Prayer Books in Fine Dress

Over the years the prayer book attracted a number of printers and engravers to produce “fancy,” often richly decorated volumes, to appeal to wealthy customers. Probably the most ingenious and, in some ways, the most beautiful of the Prayer Books are the ones engraved by John Sturt beginning in 1717.  Sturt (1658-1730)  at the age of seventeen was apprenticed to Robert White, in whose manner he engraved a number of small portraits as frontispieces to books. At one time he kept a drawing school in St. Paul's churchyard. He gained fame for a calligraphic manual, but his masterpiece is surely this edition of the prayer book which he engraved by hand with marvelous neatness on 188 silver plates rather that the standard copper. This medium enabled the artist to achieve the most extraordinarily minute detail. The entire project took three years to complete and was financed by the sale of advance subscriptions, very common in those times.

The patent of the “Printer to the King’s Most Excellent Majesty” changed hands from the Barker family to the Baskett family in 1709. Master printer John Baskett acquired a license to print the Book of Common Prayer in 1711, when he brought out editions in several sizes and price ranges.

A Rational Illustration of The Book of Common Prayer, 3 ed. (1720)



Action shots of Holy Communion services in the early centuries of the prayer book’s life are rare. A Rational Illustration included a rare glimpse into an 18th century celebration of Holy Communion.

A congregation is kneeling, facing away from the viewer and towards the Holy Table which stands further to the east, behind a heavy rail. On it are a Prayer Book, two plates with bread (not wafers), chalices and flagons of wine. The celebrant, wearing a white surplice, academic hood, and scarf is standing at the north (left) end. A communicant, looking at the unadorned table and the plainly vested celebrant, sees the heavenly altar at which Christ in glory offers his continual sacrifice.

To further distance themselves from Catholic practice, Cranmer and most Anglican priests celebrated from the north end rather than in front of the altar facing the “east” wall with their backs to the people.

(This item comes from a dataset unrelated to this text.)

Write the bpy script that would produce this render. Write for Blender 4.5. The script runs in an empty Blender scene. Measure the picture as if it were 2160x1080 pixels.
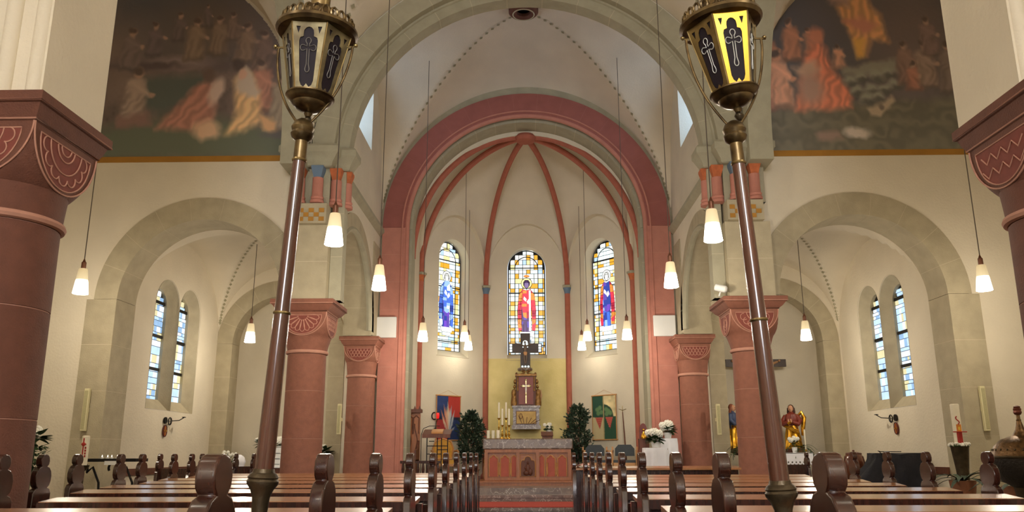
import bpy, bmesh, math, random
import numpy as np
from mathutils import Vector, Matrix
from mathutils.geometry import tessellate_polygon
random.seed(7); rng = np.random.default_rng(5)
C = bpy.context.collection; S = bpy.context.scene
PI = math.pi; sin, cos, sqrt = math.sin, math.cos, math.sqrt

# ------------------------------------------------------------------ camera, world, exposure
cam = bpy.data.cameras.new('camera'); cam_o = bpy.data.objects.new('camera', cam); C.objects.link(cam_o)
cam.sensor_fit = 'HORIZONTAL'; cam.sensor_width = 36; cam.lens = 1700*36/2160; cam.clip_start = .02
pitch = math.atan(415/1700); yaw = math.atan(32/1700*cos(pitch)); roll = .003
fw = Vector((-sin(yaw)*cos(pitch), cos(yaw)*cos(pitch), sin(pitch)))
ri = Vector((cos(yaw), sin(yaw), 0)); up = ri.cross(fw)
r2 = ri*cos(roll)-up*sin(roll); u2 = ri*sin(roll)+up*cos(roll)
M = Matrix((r2, u2, -fw)).transposed().to_4x4(); M.translation = Vector((0, 0, 1.12))
cam_o.matrix_world = M; S.camera = cam_o
W = bpy.data.worlds.new('overcast_sky'); S.world = W; W.use_nodes = True
W.node_tree.nodes['Background'].inputs[0].default_value = (.75, .85, 1, 1)
W.node_tree.nodes['Background'].inputs[1].default_value = .6
S.view_settings.view_transform = 'Standard'; S.view_settings.look = 'None'
S.view_settings.gamma = 1; S.view_settings.use_curve_mapping = False
S.view_settings.exposure = 1.18
S.cycles.use_denoising = True
S.cycles.max_bounces = 6; S.cycles.diffuse_bounces = 4; S.cycles.glossy_bounces = 3; S.cycles.transmission_bounces = 4
S.cycles.sample_clamp_indirect = 6; S.cycles.caustics_reflective = False; S.cycles.caustics_refractive = False
LAMP_W = 23.0            # power of a pendant's bulb
WEST_FILL = 12.0             # glow of unseen panes added at the nave's end as even fill
LAMP_C = (1.0, .90, .745)

# ------------------------------------------------------------------ helpers
def lin(c):
    return tuple((x/255/12.92 if x/255 <= .04045 else ((x/255+.055)/1.055)**2.4) for x in c)
def mat(name, rgb, rough=.7, metal=0, var=.12, scale=3.0, bump=0.0, bscale=40, coat=0, emit=0, spec=.5, rgb2=None, detail=6, stretch=None):
    m = bpy.data.materials.new(name); m.use_nodes = True; nt = m.node_tree; b = nt.nodes['Principled BSDF']
    b.inputs['Roughness'].default_value = rough; b.inputs['Metallic'].default_value = metal
    b.inputs['Specular IOR Level'].default_value = spec; b.inputs['Coat Weight'].default_value = coat
    b.inputs['Coat Roughness'].default_value = .12
    base = lin(rgb); other = lin(rgb2) if rgb2 else tuple(x*(1-var*2) for x in base)
    tc = nt.nodes.new('ShaderNodeTexCoord'); src = tc.outputs['Object']
    if stretch:
        mp = nt.nodes.new('ShaderNodeMapping'); mp.inputs['Scale'].default_value = stretch
        nt.links.new(src, mp.inputs[0]); src = mp.outputs[0]
    n = nt.nodes.new('ShaderNodeTexNoise'); n.inputs['Scale'].default_value = scale; n.inputs['Detail'].default_value = detail
    nt.links.new(src, n.inputs['Vector'])
    r = nt.nodes.new('ShaderNodeValToRGB'); r.color_ramp.elements[0].position = .32; r.color_ramp.elements[1].position = .68
    r.color_ramp.elements[0].color = (*other, 1); r.color_ramp.elements[1].color = (*base, 1)
    nt.links.new(n.outputs['Fac'], r.inputs[0]); nt.links.new(r.outputs[0], b.inputs['Base Color'])
    if bump:
        n2 = nt.nodes.new('ShaderNodeTexNoise'); n2.inputs['Scale'].default_value = bscale; n2.inputs['Detail'].default_value = 4
        nt.links.new(src, n2.inputs['Vector'])
        bp = nt.nodes.new('ShaderNodeBump'); bp.inputs['Strength'].default_value = bump; bp.inputs['Distance'].default_value = .02
        nt.links.new(n2.outputs['Fac'], bp.inputs['Height']); nt.links.new(bp.outputs[0], b.inputs['Normal'])
    if emit:
        b.inputs['Emission Color'].default_value = (*base, 1); b.inputs['Emission Strength'].default_value = emit
    return m
def glass(name, rgb, emit=1.0):
    # backlit stained glass: daylight glowing through it, a glossy face
    m = bpy.data.materials.new(name); m.use_nodes = True; nt = m.node_tree; b = nt.nodes['Principled BSDF']
    c = lin(rgb); b.inputs['Base Color'].default_value = (*[x*.3 for x in c], 1); b.inputs['Roughness'].default_value = .25
    n = nt.nodes.new('ShaderNodeTexNoise'); n.inputs['Scale'].default_value = 9
    tc = nt.nodes.new('ShaderNodeTexCoord'); nt.links.new(tc.outputs['Object'], n.inputs['Vector'])
    r = nt.nodes.new('ShaderNodeValToRGB'); r.color_ramp.elements[0].color = (*[x*.75 for x in c], 1); r.color_ramp.elements[1].color = (*[min(1, x*1.1) for x in c], 1)
    nt.links.new(n.outputs['Fac'], r.inputs[0]); nt.links.new(r.outputs[0], b.inputs['Emission Color'])
    b.inputs['Emission Strength'].default_value = emit
    return m
def vcol_mat(name, rough=.8, bump=0):
    m = bpy.data.materials.new(name); m.use_nodes = True; nt = m.node_tree; b = nt.nodes['Principled BSDF']
    a = nt.nodes.new('ShaderNodeAttribute'); a.attribute_name = 'Col'; nt.links.new(a.outputs['Color'], b.inputs['Base Color'])
    b.inputs['Roughness'].default_value = rough
    if bump:
        n2 = nt.nodes.new('ShaderNodeTexNoise'); n2.inputs['Scale'].default_value = 60
        bp = nt.nodes.new('ShaderNodeBump'); bp.inputs['Strength'].default_value = bump; bp.inputs['Distance'].default_value = .02
        nt.links.new(n2.outputs['Fac'], bp.inputs['Height']); nt.links.new(bp.outputs[0], b.inputs['Normal'])
    return m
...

The Book of Common Prayer (1717)



The book is a large paper copy—ten inches tall—but the text is very small and requires a magnifying lens (or very sharp eyesight) to read. None of the book is typeset. Rather the entire book is beautifully engraved in cursive italic script throughout on smooth, thick plate paper. Each page is surrounded by delicate symbolical borders containing musical instruments, cherubs, fruit, flowers, and many pages of the main text include one or more of a total of 129 different engraved scenes relevant to the particular text, 189 silver plates in all. Prefixed is a portrait of King George I, the lines on the king’s face being made by an inscription of the Lord’s Prayer, the Ten Commandments, the Creed, the Prayers for the Royal Family, and the 21st Psalm, all in writing so minute as scarcely to be read with the aid of a microscope.

The Maser copy is beautifully bound in 18th century red morocco, gilt tooled, double fillet panel borders on covers, paneled back with gilt diamond-shaped ornaments, and gilt edges. The rare volvelle, a circular paper dial which rotates on a string pivot used to find liturgical seasons and feasts and fast days, is in place and unsullied by time or abuse.

Information wheels (graduated movable paper circles-within-circles)—VOLVELLES as they are called—have been used since the thirteenth century to measure, record, predict, and calculate everything from the movement of heavenly bodies to oceanic tides. Some of the earliest volvelles are found in liturgical books helping clergy and laity to keep track of liturgical time. John Sturt included one in his upmarket prayer book of 1717.

Today, though their functions have been largely replaced by computers, these unique artifacts are not only clever and amusing, but still relevant as a model for modern interactive design. The 20th century saw a mass audience develop for volvelles, often referred to as “wheel charts,” representing an enormous range of topics from astronomy to toys, from history to zoology, and from previewing color combinations to mixing cocktails. Persons interested in information design seek them out, while those interested in book and graphic design are thrilled by the surprise of finding them in ancient texts.